A sus 14 años, era una joven como tantas, que soñaba con ir a la universidad, conocer chicos, vestirse a la moda y ser actriz o fotógrafa. Pero ahora ya no está para contarnos sus planes, sus ansias de futuro… o tal vez sí.
Desde la atalaya de su cielo, en el que ahora habita eternamente, Susie observa la vida en la Tierra de aquellos a quienes dejó.
Desde ese cielo donde ahora puede concretar todos sus sueños de adolescente, Susie también relata de forma minuciosa la brutal preparación y ejecución de su asesinato, cometido por un conocido, un vecino del lugar, y descubrir que no es la única chica que ha hecho `desaparecer` dicho individuo.
Una narración fría y distante de un acto perverso, en las que Susie intercala sus ingenuas y curiosas experiencias en su cielo. La realidad más atroz y perturbadora, junto con la fantasía de un mundo donde el muerto puede al fin realizar todos sus deseos. Excepto uno: volver a la Tierra junto a los suyos.

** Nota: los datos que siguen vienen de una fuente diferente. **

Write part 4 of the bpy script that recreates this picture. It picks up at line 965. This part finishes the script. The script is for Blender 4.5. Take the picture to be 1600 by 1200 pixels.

A Susie sólo le queda dedicarse a observar, cuidar e intentar de alguna forma, intervenir en la vida de aquellos a quienes dejó atrás: su obstinado padre, que no descansará hasta saber lo que realmente le ocurrió, su madre, que termina aislada de todo y de todos, sus hermanos, que lucharán por sobrevivir al vacío dejado por ella y reconstruir sus vidas, sus amigos, inmersos en la lucha diaria por seguir sin su presencia, e incluso en el chico que estaba enamorado de ella y que no logra olvidarla. Desde su cielo, Susie debe aprender también a resignarse, dejar vivir a los vivos y continuar su derrotero.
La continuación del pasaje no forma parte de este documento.